We anticipate a more assertive regulatory enforcement program under the Biden administration, particularly focused on fund managers’ conflicts of interest, advisers’ codes of ethics, and related policies and procedures relating to material nonpublic information.  These concerns may be heightened for fund managers participating in bankruptcy proceedings, where competing fiduciary obligations arise, particularly in the context of serving on creditors committees.  Outlined below are three primary concerns.

  1. Fiduciary Concerns

Members of an unsecured creditors committee or other committee in bankruptcy proceedings have fiduciary obligations to other bankruptcy creditors.  Because of this, members of bankruptcy committees face greater risks of being charged with fraud.  Wherever a fiduciary duty exists, a breach of such duty in connection with a securities transaction may form the basis for criminal charges by the DOJ or an enforcement action by the SEC.  The antifraud provisions of the securities laws prohibit devices, schemes, and artifices to defraud in the offer or sale, or in connection with the purchase or sale, of securities.  The DOJ can prosecute similar theories under mail fraud, wire fraud, other specific securities fraud statutes or bankruptcy-specific statutes.  A breach of a duty, particularly a fiduciary duty, can provide the hook for securities fraud charges under a scheme liability theory; e.g., when an individual acts for personal gain contrary to his or her fiduciary obligation to others.

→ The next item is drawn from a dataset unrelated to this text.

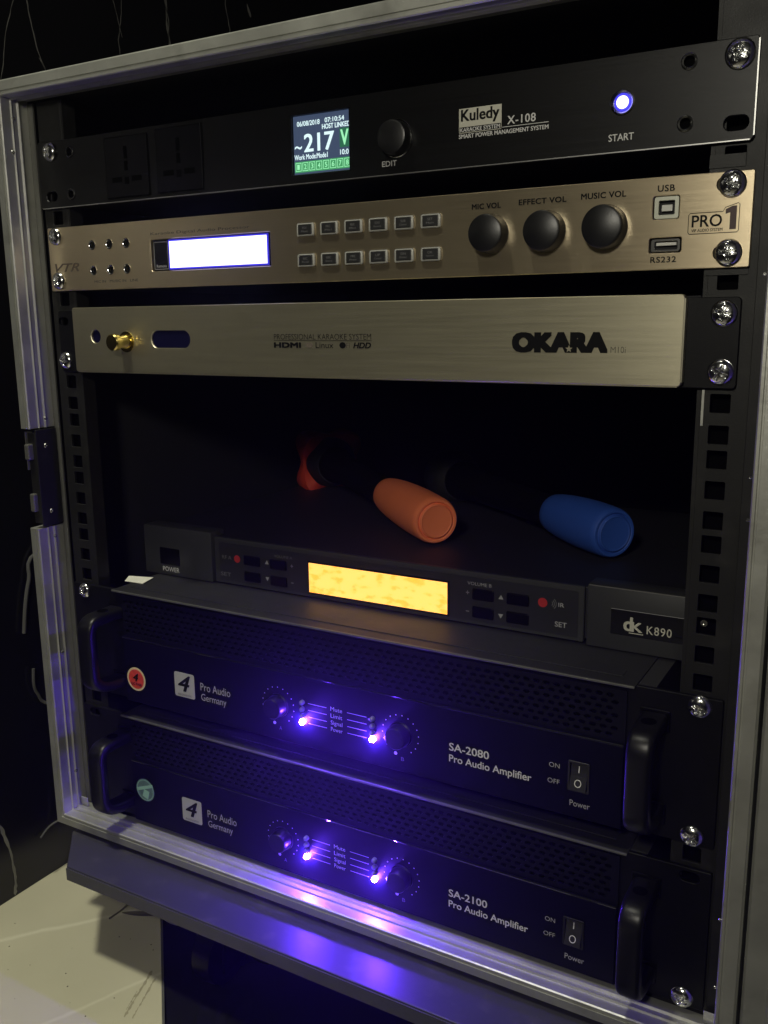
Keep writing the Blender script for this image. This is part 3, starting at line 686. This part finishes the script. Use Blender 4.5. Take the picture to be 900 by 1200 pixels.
    bars(A, 'leader_line', [(212.2, 227.2, Z(r) - .2, Z(r) + .2) for r in rows] + [(243.4, 258.4, Z(r) - .2, Z(r) + .2) for r in rows], yp, dimwhite)
    for r, t_ in zip(rows, ('Mute', 'Limit', 'Signal', 'Power')):
        dz = 0.9 if t_ == 'Signal' else 0
        text(A, t_, 230.4, 239.6, Z(r - 1.4 - dz), Z(r + 1.6), yp, dimwhite, 0.0)
    text(A, model, 318.3, 345.2, Z(24.4), Z(29.6), yp, white, 0.02)
    text(A, 'Pro Audio Amplifier', 318.3, 372.6, Z(15.4), Z(21.8), yp, white, 0.012)
    text(A, 'ON', 383.3, 389.8, Z(29.6), Z(32.6), yp, dimwhite, 0.0)
    text(A, 'OFF', 382.6, 390.0, Z(19.5), Z(22.5), yp, dimwhite, 0.0)
    text(A, 'Power', 396.4, 408.5, Z(8.2), Z(12.0), yp, dimwhite, 0.0)
    # rocker switch: upper half pressed in, lower half out
    mb = MB(); vs = []
    prof = [(35.2, -5.6), (27.8, -6.6), (19.5, -9.2), (19.3, -5.0), (35.2, -4.6)]
    for x in (396.5, 406.2):
        for z, y in prof: vs.append((x, y, Z(z)))
    n = len(prof); mb.add(vs, [tuple(range(n)), tuple(range(2 * n - 1, n - 1, -1))] + [(i, (i + 1) % n, n + (i + 1) % n, n + i) for i in range(n)])
    sw = mb.build('power_switch', mat('rocker_black', (0.02, 0.02, 0.02), 0.35), A)
    plate(rrect(394.9, 407.8, Z(17.9), Z(36.8), 0.8), [rrect(396.2, 406.5, Z(19.2), Z(35.5), 0.4, 2)], -7.4, -6.6, 0.15).build('switch_bezel', mat('bezel_black', (0.012, 0.012, 0.012), 0.3), sw)
    b1 = text(sw, 'I', 401.0, 401.6, Z(29.6), Z(33.6), 0, white, 0.0)
    for v in b1.data.vertices: v.co.y = (-5.6 - 1.0 * ((35.2 - v.co.z / S) / 7.4) - 0.12) * S
    b2 = text(sw, 'O', 399.2, 403.4, Z(21.4), Z(25.8), 0, white, -0.01)
    for v in b2.data.vertices: v.co.y = (-6.6 - 2.6 * ((27.8 - v.co.z / S) / 8.3) - 0.12) * S
    if sticker == 'red':
        s = flat(A, 'round_sticker', circ(53, Z(20.2), 9.4, 32), yp, stk_rim)
        flat(s, 'sticker_print', circ(53, Z(20.2), 7.8, 28), yp - .12, stk_red)
        text(s, '4', 50.0, 55.6, Z(18.5), Z(25.0), yp - .3, blackprint, 0.04, 0.3)
        text(s, 'QC PASS', 47.6, 58.4, Z(15.0), Z(17.3), yp - .3, blackprint, 0.02)
    else:
        s = flat(A, 'round_sticker', circ(54.2, Z(29.6), 9.4, 32), yp, stk_grn)
        flat(s, 'sticker_print', [(45.6, Z(27.2)), (62.4, Z(33.6)), (62.0, Z(36.0)), (45.2, Z(29.8))], yp - .1, stk_grn2)
        flat(s, 'sticker_print', [(51, Z(24)), (56.5, Z(22)), (58.5, Z(29)), (53, Z(30))], yp - .1, stk_grn2)
        mb = MB(); mb.ribbon([(x, yp - .12, z) for x, z in circ(54.2, Z(29.6), 8.4, 32) + [circ(54.2, Z(29.6), 8.4, 32)[0]]], 0.3, (0, 1, 0)).build('sticker_rim', stk_grn2, s)
    return A
grp = 'black two-channel power amplifiers stacked in the rack'
amplifier(89.4, 'SA-2080', 'upper black power amplifier marked SA-2080 with a round red sticker at its left', 'red', grp)
amplifier(-12.2, 'SA-2100', 'lower black power amplifier marked SA-2100 with a round green sticker, resting at the case bottom', 'green', grp)

# ============================================================ wireless receiver
rx = thing('wireless_receiver', (232, 46, 179), 'half-hidden grey and black wireless microphone receiver with glowing amber display', 'receiver')
YR = 46.0
MB().box(22, 446, YR + 3.5, YR + 250, 180.2, 214.0, 0.6).build('lid', rxtop, rx)
for x in (50, 420):
    for y in (70, 270): MB().lathe([(7, 0), (7, 2.4)], (x, y, 177.95), axis=(0, 0, 1), n=16).build('foot', plastic, rx)
plate(rrect(91.6, 384.6, 178.9, 214.6, 0.8), [], YR, YR + 3.4, 0.4).build('front_panel', rxgrey, rx)
flat(rx, 'panel_inlay', rrect(96, 381.0, 181.2, 211.2, 0.6), YR - .1, mat('receiver_inlay', (0.022, 0.022, 0.024), 0.35, bump=0.1, bscale=(1500,)*3))
for x0, x1 in ((20.6, 90.4), (387.2, 447.0)):
    MB().box(x0, x1, YR - 2.5, YR + 14, 178.3, 217.9, 1.0).build('end_block', rxgrey, rx, True)
MB().box(388.2, 446.0, YR - 2.62, YR - 2.2, 217.0, 217.6).build('bright_edge', MATS['bare_edge_and_highlight'], rx)  # bright strip added as a painted highlight along the block top
yb = YR - .22
MB().box(37.2, 57.6, YR - 3.0, YR - 2.4, 187.2, 200.8, 0.4).build('power_button', plastic, rx)
text(rx, 'POWER', 39.4, 56.6, 181.6, 185.4, YR - 2.62, white, 0.0)
flat(rx, 'indicator', circ(113.5, 199.4, 2.9, 20), yb, redm); flat(rx, 'indicator', circ(357.8, 200.8, 3.1, 20), yb, redm)
text(rx, 'RF A', 99, 108, 198.2, 201, yb, dim2, 0.0); text(rx, 'SET', 97, 107, 184.6, 187.6, yb, dim2, 0.0)
text(rx, 'SET', 366.2, 374.0, 186.4, 189.8, yb, dimwhite, 0.02); text(rx, 'IR', 368.2, 372.0, 199.5, 202.2, yb, dimwhite, 0.01)
mb = MB()
for r in (1.6, 2.8, 4.0): mb.ribbon([(362.8 + r * math.cos(a), yb, 201 + r * math.sin(a)) for a in [math.radians(q) for q in range(-50, 51, 20)]], 0.22, (0, 1, 0))
mb.build('infrared_mark', dim2, rx)
text(rx, 'VOLUME A', 148.5, 165, 205.2, 207.2, yb, dim2, 0.0); text(rx, 'VOLUME B', 305.8, 322.8, 205.6, 207.8, yb, dimwhite, 0.0)
for x in (141.6, 329.5):
    for z, s in ((200.2, 1), (187.4, -1)): flat(rx, 'arrow_mark', [(x - 1.7, z - 1.4 * s), (x + 1.7, z - 1.4 * s), (x, z + 1.6 * s)], yb, dimwhite)
for x in (164.4, 305.9):
    bars(rx, 'plus_minus_mark', [(x - 1.2, x + 1.2, 199.9, 200.4), (x - .25, x + .25, 198.9, 201.4), (x - 1.2, x + 1.2, 187.1, 187.6)], yb, dimwhite)
for x, z in ((152.5, 199.8), (152.5, 187.2), (128, 199.8), (128, 187.2), (317.2, 200.0), (317.2, 187.8), (341.3, 200.4), (341.3, 188.0)):
    MB().box(x - 7.6, x + 7.6, YR - 1.6, YR - .15, z - 3.8, z + 3.8, 0.8).build('push_button', plastic, rx)
MB().box(178.6, 292.8, YR - .9, YR - .12, 181.6, 206.2, 0.3).build('display_bezel', glossy, rx)
MB().box(180.2, 291.4, YR - 1.3, YR - .92, 183.0, 204.9).build('amber_display', amber_m, rx)
flat(rx, 'name_window', rrect(402.2, 446.0, 188.6, 204.4, 0.6), YR - 2.75, glossy, YR - 2.52)
bars(rx, 'window_edge', [(402.2, 446.0, 204.35, 204.65), (445.8, 446.1, 190, 204.4)], YR - 2.8, dimwhite)
text(rx, 'd', 410.0, 415.6, 191.8, 200.6, YR - 2.9, cream_badge, 0.045)
text(rx, 'K', 414.9, 421.4, 191.8, 197.9, YR - 2.92, cream_badge, 0.045)
bars(rx, 'logo_line', [(413.4, 422, 190.5, 191.0)], YR - 2.9, cream_badge)
text(rx, 'K890', 424.0, 438.6, 191.6, 196.8, YR - 2.9, cream_badge, 0.012, space=1.15)

# ============================================================ microphones lying on the receiver
def microphone(tail, back, rub, label, ringm, cap_m):
    E = Vector(tail); B = Vector(back); K = 0.94; ax = (B - E).normalized()
    M = thing('microphone', (E.x, E.y, 214.2), label, 'microphone', 'wireless microphones lying on the receiver')
    L_ = (B - E).length
    prof = [(12.0, 0.4), (12.6, 0.0), (13.3, 0.4), (13.6, 1.6), (14.2, 2.2), (15.4, 1.0), (16.9, 1.0), (18.0, 2.6), (18.6, 6), (19.0, L_ * .18), (19.2, L_ * .35), (18.8, L_ * .55), (17.8, L_ * .75), (16.4, L_ * .9), (15.2, L_ * .985), (14.2, L_)]
    MB().lathe([(r_ * K, t_) for r_, t_ in [(0.01, 0.5), (11.5, 0.5)] + prof], E, axis=ax, n=64).build('rubber_sleeve', rub, M, True)
    MB().lathe([(11.8, L_ - 4), (12.2, L_ + 60), (13.5, L_ + 112), (17, L_ + 146), (17, L_ + 150)], E, axis=ax, n=40).build('handle', mat('matte_black_handle', (0.002,)*3, 0.7, spec=0.05), M, True)
    G = L_ + 150
    MB().lathe([(18, G), (22, G + 5), (24.5, G + 14), (24.5, G + 22), (22, G + 34), (15, G + 43), (6, G + 47), (0.01, G + 48)], E, axis=ax, n=40).build('grille', grille, M, True)
    if ringm:
        c = E + ax * (G + 24); u_ = ax.orthogonal().normalized(); w_ = ax.cross(u_); vs = []; fs = []; n = 96
        upz = Vector((0, 0, 1)); upz = (upz - ax * upz.dot(ax)).normalized(); w_ = ax.cross(upz)
        for k in range(n):
            a = 2 * PI * k / n; lob = 0.5 + 0.5 * math.cos(4 * (a - PI / 4))
            ro = 27.5 + 10.0 * lob; ri = 24.8; hw = 7 + 13 * lob ** 1.3
            d = upz * math.cos(a) + w_ * math.sin(a)
            for (r_, t_) in ((ri, -hw * .9), (ro - 2.5, -hw), (ro, -hw * .7), (ro, hw * .7), (ro - 2.5, hw), (ri, hw * .9)): vs.append(c + d * r_ + ax * t_)
        for k in range(n):
            k2 = (k + 1) % n
            for j in range(6):
                j2 = (j + 1) % 6; fs.append((k * 6 + j, k2 * 6 + j, k2 * 6 + j2, k * 6 + j2))
        MB().add(vs, fs).build('anti_roll_ring', ringm, M, True)
    return M
microphone((257, 98, 232.6), (180, 163, 234.8), rubber_o, 'microphone with orange rubber tail and red anti-roll ring, lying left on the receiver', rubber_r, rubber_o)
microphone((382, 118, 232.6), (323, 163, 233.2), rubber_b, 'microphone with blue rubber tail lying on the right of the receiver', None, rubber_b)

# ============================================================ small things
lbl = MB().add([(27, 13.5, 0), (19, 26, 0), (40, 31.5, 0), (45.5, 14.5, 0), (27, 13.5, .25), (19, 26, .25), (40, 31.5, .25), (45.5, 14.5, .6)],
               [(0, 1, 2, 3), (4, 5, 6, 7), (0, 1, 5, 4), (1, 2, 6, 5), (2, 3, 7, 6), (3, 0, 4, 7)])
lbl.v = [(x, y, z + 178.6) for x, y, z in lbl.v]
tag(lbl.build('paper_label', paper, None), 'small torn white paper label lying at the left beside the receiver', 'paper label')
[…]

This situation came to the fore in a matter prosecuted last year, where the portfolio manager of a fund allegedly exploited his position as a co-chair of the unsecured creditors committee in Neiman Marcus’s bankruptcy proceedings.  As a representative of the unsecured creditors, the portfolio manager had fiduciary obligations to all unsecured creditors, not just the interests of his fund.  The DOJ and SEC alleged that the fund manager used his position to attempt to suppress another bidder for securities he sought to acquire for the fund he managed, acting to his own benefit and to the detriment of the other unsecured creditors to whom he owed a duty.  This was an extreme case, but one that highlights the importance of, and risks arising from, fiduciary obligations.

  1. Conflicts – Different Parts of Capital Structure

Conflicts of interest can arise when a fund manager has separate funds that invest in different parts of a single company’s capital structure.  Such conflicts are more likely to arise in connection with a bankruptcy proceeding where a fund manager may find itself in a position where a forced liquidation or some other bankruptcy action may serve its interest as a creditor, but may disadvantage its position as an equity holder.  Taking any action that disproportionately disadvantages one fund while benefiting another can potentially result in a breach of fiduciary obligations.  These obligations are heightened when the decision maker manages one fund with debt interests as well as another fund with equity interests in the same company.  If a fund manager does not have a separate decision-making structure for each fund (as well as information barriers), it might not be able to take action without risking its fiduciary obligations.  Managing the conflicts that accompany investments across a capital structure is an important consideration in the bankruptcy context.

  1. Potential Misuse of Material Non-Public Information (“MNPI”)

During bankruptcy proceedings, circumstances exist that that could give rise to potential claims of insider trading or other misuse of MNPI.  When fund manager representatives serve on a creditors committee, the firm typically creates a wall between the person who serves on the committee and others who may make trading decisions.  However, breakdowns in controls may lead to misuse of that information and potential liability.  A number of years ago the SEC successfully brought an action alleging that a representative on various creditors committees engaged in a pattern of insider trading of fixed-income securities using information he obtained through those committees.

A separate but related question is whether a fund manager’s existing compliance policies are effectively implemented to prevent misuse of information.  Registered investment advisers are subject to Rule 204A of the Investment Advisers Act, which requires them to establish, maintain, and enforce written policies and procedures to prevent the misuse of MNPI, particularly in circumstances where the risk of obtaining MNPI is heightened – such as when a fund manager representative is a committee member.  The SEC continues to pursue actions against investment advisers for failures to maintain robust policies and procedures relating to the handling of MNPI.  The effectiveness of information barriers is an area on which regulators are likely to focus, particularly as they increase scrutiny of private fund managers.